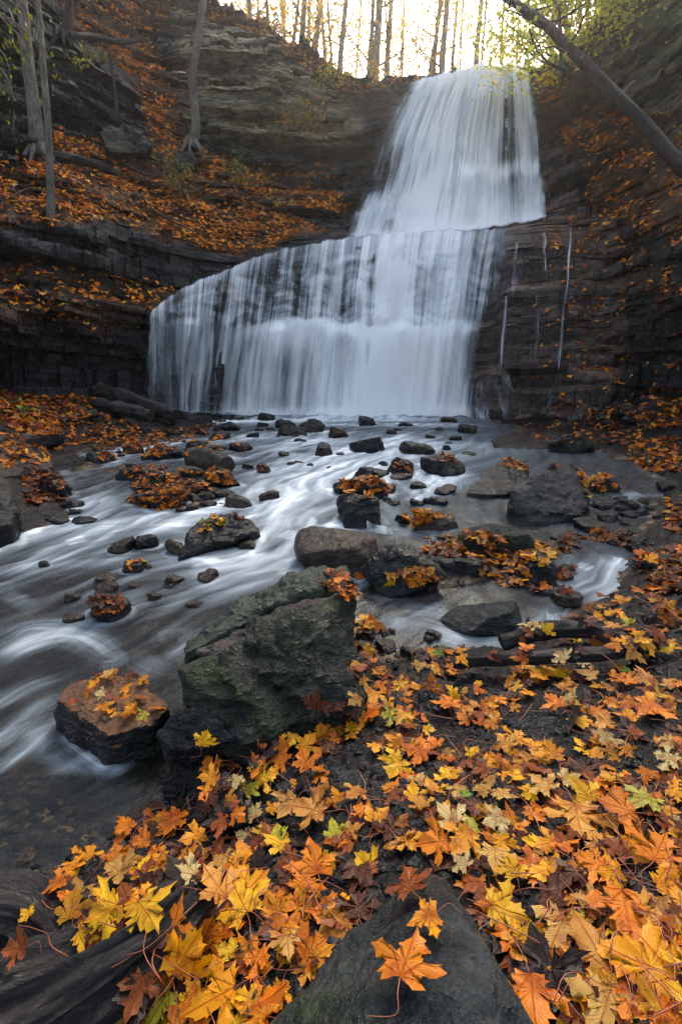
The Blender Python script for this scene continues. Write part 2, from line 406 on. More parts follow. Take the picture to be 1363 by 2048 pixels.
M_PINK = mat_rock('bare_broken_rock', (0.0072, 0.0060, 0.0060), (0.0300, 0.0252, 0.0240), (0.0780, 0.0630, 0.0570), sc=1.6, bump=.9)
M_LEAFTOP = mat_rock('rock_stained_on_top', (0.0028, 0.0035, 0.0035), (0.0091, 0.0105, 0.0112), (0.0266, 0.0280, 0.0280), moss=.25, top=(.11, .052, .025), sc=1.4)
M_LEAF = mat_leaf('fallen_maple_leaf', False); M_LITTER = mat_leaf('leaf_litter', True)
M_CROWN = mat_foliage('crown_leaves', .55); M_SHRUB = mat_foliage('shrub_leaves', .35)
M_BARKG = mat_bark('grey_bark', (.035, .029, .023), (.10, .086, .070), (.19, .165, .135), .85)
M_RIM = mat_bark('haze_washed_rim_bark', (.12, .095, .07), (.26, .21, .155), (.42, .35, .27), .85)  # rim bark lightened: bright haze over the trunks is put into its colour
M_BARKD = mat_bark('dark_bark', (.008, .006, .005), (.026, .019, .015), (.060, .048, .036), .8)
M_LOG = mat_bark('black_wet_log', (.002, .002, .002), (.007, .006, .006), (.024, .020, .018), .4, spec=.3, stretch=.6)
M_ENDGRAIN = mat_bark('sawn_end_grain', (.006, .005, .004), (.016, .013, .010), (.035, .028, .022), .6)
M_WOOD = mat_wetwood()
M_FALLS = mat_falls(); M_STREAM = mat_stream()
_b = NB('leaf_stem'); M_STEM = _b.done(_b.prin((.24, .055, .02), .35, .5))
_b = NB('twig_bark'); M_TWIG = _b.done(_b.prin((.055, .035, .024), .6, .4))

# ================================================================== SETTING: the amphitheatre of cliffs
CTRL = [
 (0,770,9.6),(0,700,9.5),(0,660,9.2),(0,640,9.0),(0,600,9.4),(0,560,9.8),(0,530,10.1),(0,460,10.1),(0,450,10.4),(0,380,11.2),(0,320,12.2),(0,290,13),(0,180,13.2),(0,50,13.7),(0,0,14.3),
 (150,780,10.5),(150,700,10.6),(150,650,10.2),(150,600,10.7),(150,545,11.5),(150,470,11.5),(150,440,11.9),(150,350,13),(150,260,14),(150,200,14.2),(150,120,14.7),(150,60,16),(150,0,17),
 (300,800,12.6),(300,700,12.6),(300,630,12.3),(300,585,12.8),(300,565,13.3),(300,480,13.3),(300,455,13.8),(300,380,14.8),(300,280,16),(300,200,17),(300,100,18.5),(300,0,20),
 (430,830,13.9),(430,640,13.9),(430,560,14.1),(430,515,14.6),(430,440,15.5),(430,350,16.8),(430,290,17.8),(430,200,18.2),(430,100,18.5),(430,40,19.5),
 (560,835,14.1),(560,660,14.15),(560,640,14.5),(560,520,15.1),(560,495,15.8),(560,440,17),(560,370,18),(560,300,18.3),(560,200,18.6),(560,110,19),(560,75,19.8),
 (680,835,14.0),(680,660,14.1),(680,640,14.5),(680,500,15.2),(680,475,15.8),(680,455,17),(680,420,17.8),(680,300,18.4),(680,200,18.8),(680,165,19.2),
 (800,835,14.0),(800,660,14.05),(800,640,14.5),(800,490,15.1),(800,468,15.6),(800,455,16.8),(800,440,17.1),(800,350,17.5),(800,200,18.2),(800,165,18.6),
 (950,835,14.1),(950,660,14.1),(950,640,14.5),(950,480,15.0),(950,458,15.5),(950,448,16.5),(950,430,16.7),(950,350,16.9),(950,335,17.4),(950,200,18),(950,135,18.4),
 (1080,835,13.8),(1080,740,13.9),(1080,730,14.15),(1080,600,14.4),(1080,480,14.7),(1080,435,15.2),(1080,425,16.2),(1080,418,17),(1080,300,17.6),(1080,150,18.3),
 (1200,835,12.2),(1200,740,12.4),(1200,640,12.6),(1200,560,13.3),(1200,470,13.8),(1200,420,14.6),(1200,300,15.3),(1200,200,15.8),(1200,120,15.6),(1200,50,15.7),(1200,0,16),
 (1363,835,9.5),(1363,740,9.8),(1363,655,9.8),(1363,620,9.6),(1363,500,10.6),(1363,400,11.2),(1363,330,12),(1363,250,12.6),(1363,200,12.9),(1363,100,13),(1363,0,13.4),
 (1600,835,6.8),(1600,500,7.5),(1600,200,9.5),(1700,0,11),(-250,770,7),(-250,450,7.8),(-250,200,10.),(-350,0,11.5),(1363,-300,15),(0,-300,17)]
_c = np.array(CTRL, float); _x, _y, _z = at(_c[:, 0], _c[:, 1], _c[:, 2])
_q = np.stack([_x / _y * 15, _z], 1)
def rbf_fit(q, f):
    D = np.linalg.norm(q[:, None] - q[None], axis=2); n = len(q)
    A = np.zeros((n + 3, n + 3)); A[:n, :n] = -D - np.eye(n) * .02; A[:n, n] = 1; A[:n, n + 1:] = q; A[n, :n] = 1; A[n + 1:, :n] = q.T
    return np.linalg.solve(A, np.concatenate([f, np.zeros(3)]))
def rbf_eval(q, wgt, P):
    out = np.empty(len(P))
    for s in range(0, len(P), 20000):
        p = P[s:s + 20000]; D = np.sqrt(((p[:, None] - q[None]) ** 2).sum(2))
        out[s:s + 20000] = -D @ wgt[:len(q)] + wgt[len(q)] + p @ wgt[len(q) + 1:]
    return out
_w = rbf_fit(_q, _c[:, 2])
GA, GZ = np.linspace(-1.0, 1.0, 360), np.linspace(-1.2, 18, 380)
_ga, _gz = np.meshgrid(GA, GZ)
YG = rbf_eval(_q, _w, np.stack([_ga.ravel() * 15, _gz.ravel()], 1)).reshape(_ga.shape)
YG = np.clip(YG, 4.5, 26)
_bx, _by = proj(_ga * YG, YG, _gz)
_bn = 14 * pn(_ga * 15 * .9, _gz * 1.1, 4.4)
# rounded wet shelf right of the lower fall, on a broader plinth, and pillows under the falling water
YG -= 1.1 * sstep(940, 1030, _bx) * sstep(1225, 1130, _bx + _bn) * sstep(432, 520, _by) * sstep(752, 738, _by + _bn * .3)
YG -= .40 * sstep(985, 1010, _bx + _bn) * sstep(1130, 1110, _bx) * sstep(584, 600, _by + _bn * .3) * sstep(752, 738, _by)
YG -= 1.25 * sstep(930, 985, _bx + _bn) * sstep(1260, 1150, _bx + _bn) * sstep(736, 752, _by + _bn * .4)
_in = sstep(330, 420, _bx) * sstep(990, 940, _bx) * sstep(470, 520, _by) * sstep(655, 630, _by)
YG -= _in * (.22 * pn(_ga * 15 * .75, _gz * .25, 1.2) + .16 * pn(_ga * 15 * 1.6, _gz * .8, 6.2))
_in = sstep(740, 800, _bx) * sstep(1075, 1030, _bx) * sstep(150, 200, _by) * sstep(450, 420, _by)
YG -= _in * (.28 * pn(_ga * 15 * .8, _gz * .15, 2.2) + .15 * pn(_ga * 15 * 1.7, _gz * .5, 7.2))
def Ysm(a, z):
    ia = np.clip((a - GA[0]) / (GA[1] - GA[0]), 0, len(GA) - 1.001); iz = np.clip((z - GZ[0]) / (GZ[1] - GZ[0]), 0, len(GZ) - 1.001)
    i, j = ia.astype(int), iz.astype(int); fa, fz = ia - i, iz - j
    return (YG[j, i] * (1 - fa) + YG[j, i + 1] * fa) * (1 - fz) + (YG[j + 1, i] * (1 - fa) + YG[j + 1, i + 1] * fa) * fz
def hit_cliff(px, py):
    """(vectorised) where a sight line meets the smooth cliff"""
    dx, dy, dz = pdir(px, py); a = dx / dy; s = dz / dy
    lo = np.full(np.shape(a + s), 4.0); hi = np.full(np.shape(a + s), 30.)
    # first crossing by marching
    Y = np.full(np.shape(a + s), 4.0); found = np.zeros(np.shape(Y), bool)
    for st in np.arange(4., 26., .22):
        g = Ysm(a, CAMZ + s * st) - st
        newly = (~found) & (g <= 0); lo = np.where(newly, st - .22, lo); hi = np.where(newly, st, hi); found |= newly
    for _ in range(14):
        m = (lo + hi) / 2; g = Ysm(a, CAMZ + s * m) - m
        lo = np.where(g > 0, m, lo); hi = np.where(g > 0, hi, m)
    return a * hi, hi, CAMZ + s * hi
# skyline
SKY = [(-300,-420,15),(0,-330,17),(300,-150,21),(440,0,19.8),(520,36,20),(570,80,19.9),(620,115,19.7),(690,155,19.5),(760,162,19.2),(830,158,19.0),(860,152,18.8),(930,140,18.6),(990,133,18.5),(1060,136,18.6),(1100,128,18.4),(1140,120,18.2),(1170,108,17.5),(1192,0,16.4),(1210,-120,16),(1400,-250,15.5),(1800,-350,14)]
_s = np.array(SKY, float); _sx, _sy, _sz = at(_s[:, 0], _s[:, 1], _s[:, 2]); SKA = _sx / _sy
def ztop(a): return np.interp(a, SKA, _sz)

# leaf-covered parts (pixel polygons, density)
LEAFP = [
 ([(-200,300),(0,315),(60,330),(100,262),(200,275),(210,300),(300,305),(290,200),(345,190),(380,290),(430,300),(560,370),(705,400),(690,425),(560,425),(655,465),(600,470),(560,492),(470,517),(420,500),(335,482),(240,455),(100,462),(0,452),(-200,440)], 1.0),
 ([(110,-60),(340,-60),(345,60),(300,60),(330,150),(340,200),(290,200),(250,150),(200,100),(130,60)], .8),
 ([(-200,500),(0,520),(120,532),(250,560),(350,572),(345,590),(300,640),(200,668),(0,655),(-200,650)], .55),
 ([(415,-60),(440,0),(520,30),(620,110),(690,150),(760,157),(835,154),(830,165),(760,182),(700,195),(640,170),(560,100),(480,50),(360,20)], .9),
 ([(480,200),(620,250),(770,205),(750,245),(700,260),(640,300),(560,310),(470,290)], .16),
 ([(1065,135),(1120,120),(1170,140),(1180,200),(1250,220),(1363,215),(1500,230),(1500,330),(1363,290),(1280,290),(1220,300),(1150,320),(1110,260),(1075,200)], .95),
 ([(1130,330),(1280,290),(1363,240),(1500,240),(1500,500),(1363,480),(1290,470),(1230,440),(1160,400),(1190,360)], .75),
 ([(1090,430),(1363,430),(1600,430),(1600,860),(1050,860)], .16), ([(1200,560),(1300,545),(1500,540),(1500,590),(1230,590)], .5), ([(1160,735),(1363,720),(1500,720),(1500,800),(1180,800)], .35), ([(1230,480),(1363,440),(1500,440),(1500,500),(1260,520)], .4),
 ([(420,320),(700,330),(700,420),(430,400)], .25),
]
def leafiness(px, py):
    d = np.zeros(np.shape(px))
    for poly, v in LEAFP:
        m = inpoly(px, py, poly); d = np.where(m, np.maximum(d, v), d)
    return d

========

## Given instruction
Scan the lines above for "parts", then copy every one that has it.

## The response
The Blender Python script for this scene continues. Write part 2, from line 406 on. More parts follow. Take the picture to be 1363 by 2048 pixels.
# leaf-covered parts (pixel polygons, density)